── DATA FOR PROCESSING ──
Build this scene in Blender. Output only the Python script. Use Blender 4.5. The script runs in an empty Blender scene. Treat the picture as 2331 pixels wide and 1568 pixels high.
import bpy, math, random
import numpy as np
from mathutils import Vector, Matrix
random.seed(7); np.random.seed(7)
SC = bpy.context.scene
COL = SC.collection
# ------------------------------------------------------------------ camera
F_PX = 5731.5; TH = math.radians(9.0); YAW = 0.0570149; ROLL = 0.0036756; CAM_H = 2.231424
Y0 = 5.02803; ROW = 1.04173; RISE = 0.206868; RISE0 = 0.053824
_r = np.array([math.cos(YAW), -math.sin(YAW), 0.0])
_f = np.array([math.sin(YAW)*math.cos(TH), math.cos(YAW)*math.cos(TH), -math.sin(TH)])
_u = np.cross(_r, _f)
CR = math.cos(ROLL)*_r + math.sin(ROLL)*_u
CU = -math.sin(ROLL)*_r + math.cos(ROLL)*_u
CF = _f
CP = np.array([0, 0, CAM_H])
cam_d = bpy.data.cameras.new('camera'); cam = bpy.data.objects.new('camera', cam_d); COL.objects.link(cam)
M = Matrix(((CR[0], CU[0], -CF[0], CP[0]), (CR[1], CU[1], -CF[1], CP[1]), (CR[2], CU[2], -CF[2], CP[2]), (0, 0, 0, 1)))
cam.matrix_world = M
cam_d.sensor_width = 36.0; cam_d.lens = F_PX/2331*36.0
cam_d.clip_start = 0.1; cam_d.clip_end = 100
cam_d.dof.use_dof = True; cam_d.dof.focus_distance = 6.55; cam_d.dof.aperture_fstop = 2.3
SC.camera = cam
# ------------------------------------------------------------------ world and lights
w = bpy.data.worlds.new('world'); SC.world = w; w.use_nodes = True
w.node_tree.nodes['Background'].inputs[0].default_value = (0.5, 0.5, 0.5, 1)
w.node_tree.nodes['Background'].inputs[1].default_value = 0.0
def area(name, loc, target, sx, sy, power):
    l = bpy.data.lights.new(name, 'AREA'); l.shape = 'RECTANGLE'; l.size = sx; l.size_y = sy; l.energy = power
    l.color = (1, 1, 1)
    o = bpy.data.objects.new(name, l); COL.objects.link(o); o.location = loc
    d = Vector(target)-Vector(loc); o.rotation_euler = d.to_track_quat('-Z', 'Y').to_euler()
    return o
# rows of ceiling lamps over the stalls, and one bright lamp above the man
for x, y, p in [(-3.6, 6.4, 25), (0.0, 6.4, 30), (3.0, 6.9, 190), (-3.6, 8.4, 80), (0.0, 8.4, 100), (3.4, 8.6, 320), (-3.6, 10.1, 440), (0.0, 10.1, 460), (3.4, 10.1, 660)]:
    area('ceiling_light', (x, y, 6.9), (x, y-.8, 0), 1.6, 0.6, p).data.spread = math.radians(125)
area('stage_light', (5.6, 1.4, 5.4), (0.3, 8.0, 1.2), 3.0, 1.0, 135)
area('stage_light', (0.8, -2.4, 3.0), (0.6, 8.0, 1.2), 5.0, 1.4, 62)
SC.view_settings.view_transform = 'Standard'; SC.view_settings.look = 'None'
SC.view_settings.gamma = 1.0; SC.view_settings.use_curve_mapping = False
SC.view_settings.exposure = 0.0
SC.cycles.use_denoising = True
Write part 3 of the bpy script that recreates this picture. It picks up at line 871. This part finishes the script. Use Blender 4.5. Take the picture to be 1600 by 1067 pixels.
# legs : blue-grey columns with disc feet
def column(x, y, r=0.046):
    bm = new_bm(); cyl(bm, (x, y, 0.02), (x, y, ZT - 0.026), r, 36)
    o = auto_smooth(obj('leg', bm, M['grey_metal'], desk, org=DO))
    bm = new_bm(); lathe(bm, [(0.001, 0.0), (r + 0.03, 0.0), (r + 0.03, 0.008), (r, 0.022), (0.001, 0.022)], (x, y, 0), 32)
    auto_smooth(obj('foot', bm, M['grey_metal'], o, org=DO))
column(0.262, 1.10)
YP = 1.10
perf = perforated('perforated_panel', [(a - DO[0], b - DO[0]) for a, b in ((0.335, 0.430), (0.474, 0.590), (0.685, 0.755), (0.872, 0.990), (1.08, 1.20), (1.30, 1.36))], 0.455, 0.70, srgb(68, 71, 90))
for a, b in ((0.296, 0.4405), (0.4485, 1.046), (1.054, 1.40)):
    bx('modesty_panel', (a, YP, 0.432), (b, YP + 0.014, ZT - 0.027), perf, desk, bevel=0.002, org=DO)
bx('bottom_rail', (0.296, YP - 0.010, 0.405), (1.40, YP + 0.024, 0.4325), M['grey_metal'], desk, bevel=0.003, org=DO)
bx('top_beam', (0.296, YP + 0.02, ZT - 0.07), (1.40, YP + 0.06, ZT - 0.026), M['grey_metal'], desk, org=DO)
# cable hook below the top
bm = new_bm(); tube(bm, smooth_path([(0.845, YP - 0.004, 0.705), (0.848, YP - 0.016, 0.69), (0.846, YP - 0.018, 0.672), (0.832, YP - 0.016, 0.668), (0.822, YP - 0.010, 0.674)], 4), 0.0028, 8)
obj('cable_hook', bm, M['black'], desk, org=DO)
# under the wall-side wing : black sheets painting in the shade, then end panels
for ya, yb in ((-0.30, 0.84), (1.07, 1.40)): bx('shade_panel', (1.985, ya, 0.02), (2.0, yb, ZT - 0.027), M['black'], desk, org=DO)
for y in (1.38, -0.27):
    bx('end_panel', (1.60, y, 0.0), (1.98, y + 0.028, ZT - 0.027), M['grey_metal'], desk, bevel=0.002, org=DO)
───
**INSTRUCTION**
Output the whole listing above again, word for word.

**THE COMPLETED TASK**
Build this scene in Blender. Output only the Python script. Use Blender 4.5. The script runs in an empty Blender scene. Treat the picture as 2331 pixels wide and 1568 pixels high.
import bpy, math, random
import numpy as np
from mathutils import Vector, Matrix
random.seed(7); np.random.seed(7)
SC = bpy.context.scene
COL = SC.collection
# ------------------------------------------------------------------ camera
F_PX = 5731.5; TH = math.radians(9.0); YAW = 0.0570149; ROLL = 0.0036756; CAM_H = 2.231424
Y0 = 5.02803; ROW = 1.04173; RISE = 0.206868; RISE0 = 0.053824
_r = np.array([math.cos(YAW), -math.sin(YAW), 0.0])
_f = np.array([math.sin(YAW)*math.cos(TH), math.cos(YAW)*math.cos(TH), -math.sin(TH)])
_u = np.cross(_r, _f)
CR = math.cos(ROLL)*_r + math.sin(ROLL)*_u
CU = -math.sin(ROLL)*_r + math.cos(ROLL)*_u
CF = _f
CP = np.array([0, 0, CAM_H])
cam_d = bpy.data.cameras.new('camera'); cam = bpy.data.objects.new('camera', cam_d); COL.objects.link(cam)
M = Matrix(((CR[0], CU[0], -CF[0], CP[0]), (CR[1], CU[1], -CF[1], CP[1]), (CR[2], CU[2], -CF[2], CP[2]), (0, 0, 0, 1)))
cam.matrix_world = M
cam_d.sensor_width = 36.0; cam_d.lens = F_PX/2331*36.0
cam_d.clip_start = 0.1; cam_d.clip_end = 100
cam_d.dof.use_dof = True; cam_d.dof.focus_distance = 6.55; cam_d.dof.aperture_fstop = 2.3
SC.camera = cam
# ------------------------------------------------------------------ world and lights
w = bpy.data.worlds.new('world'); SC.world = w; w.use_nodes = True
w.node_tree.nodes['Background'].inputs[0].default_value = (0.5, 0.5, 0.5, 1)
w.node_tree.nodes['Background'].inputs[1].default_value = 0.0
def area(name, loc, target, sx, sy, power):
    l = bpy.data.lights.new(name, 'AREA'); l.shape = 'RECTANGLE'; l.size = sx; l.size_y = sy; l.energy = power
    l.color = (1, 1, 1)
    o = bpy.data.objects.new(name, l); COL.objects.link(o); o.location = loc
    d = Vector(target)-Vector(loc); o.rotation_euler = d.to_track_quat('-Z', 'Y').to_euler()
    return o
# rows of ceiling lamps over the stalls, and one bright lamp above the man
for x, y, p in [(-3.6, 6.4, 25), (0.0, 6.4, 30), (3.0, 6.9, 190), (-3.6, 8.4, 80), (0.0, 8.4, 100), (3.4, 8.6, 320), (-3.6, 10.1, 440), (0.0, 10.1, 460), (3.4, 10.1, 660)]:
    area('ceiling_light', (x, y, 6.9), (x, y-.8, 0), 1.6, 0.6, p).data.spread = math.radians(125)
area('stage_light', (5.6, 1.4, 5.4), (0.3, 8.0, 1.2), 3.0, 1.0, 135)
area('stage_light', (0.8, -2.4, 3.0), (0.6, 8.0, 1.2), 5.0, 1.4, 62)
SC.view_settings.view_transform = 'Standard'; SC.view_settings.look = 'None'
SC.view_settings.gamma = 1.0; SC.view_settings.use_curve_mapping = False
SC.view_settings.exposure = 0.0
SC.cycles.use_denoising = True
Write part 3 of the bpy script that recreates this picture. It picks up at line 871. This part finishes the script. Use Blender 4.5. Take the picture to be 1600 by 1067 pixels.
# legs : blue-grey columns with disc feet
def column(x, y, r=0.046):
    bm = new_bm(); cyl(bm, (x, y, 0.02), (x, y, ZT - 0.026), r, 36)
    o = auto_smooth(obj('leg', bm, M['grey_metal'], desk, org=DO))
    bm = new_bm(); lathe(bm, [(0.001, 0.0), (r + 0.03, 0.0), (r + 0.03, 0.008), (r, 0.022), (0.001, 0.022)], (x, y, 0), 32)
    auto_smooth(obj('foot', bm, M['grey_metal'], o, org=DO))
column(0.262, 1.10)
YP = 1.10
perf = perforated('perforated_panel', [(a - DO[0], b - DO[0]) for a, b in ((0.335, 0.430), (0.474, 0.590), (0.685, 0.755), (0.872, 0.990), (1.08, 1.20), (1.30, 1.36))], 0.455, 0.70, srgb(68, 71, 90))
for a, b in ((0.296, 0.4405), (0.4485, 1.046), (1.054, 1.40)):
    bx('modesty_panel', (a, YP, 0.432), (b, YP + 0.014, ZT - 0.027), perf, desk, bevel=0.002, org=DO)
bx('bottom_rail', (0.296, YP - 0.010, 0.405), (1.40, YP + 0.024, 0.4325), M['grey_metal'], desk, bevel=0.003, org=DO)
bx('top_beam', (0.296, YP + 0.02, ZT - 0.07), (1.40, YP + 0.06, ZT - 0.026), M['grey_metal'], desk, org=DO)
# cable hook below the top
bm = new_bm(); tube(bm, smooth_path([(0.845, YP - 0.004, 0.705), (0.848, YP - 0.016, 0.69), (0.846, YP - 0.018, 0.672), (0.832, YP - 0.016, 0.668), (0.822, YP - 0.010, 0.674)], 4), 0.0028, 8)
obj('cable_hook', bm, M['black'], desk, org=DO)
# under the wall-side wing : black sheets painting in the shade, then end panels
for ya, yb in ((-0.30, 0.84), (1.07, 1.40)): bx('shade_panel', (1.985, ya, 0.02), (2.0, yb, ZT - 0.027), M['black'], desk, org=DO)
for y in (1.38, -0.27):
    bx('end_panel', (1.60, y, 0.0), (1.98, y + 0.028, ZT - 0.027), M['grey_metal'], desk, bevel=0.002, org=DO)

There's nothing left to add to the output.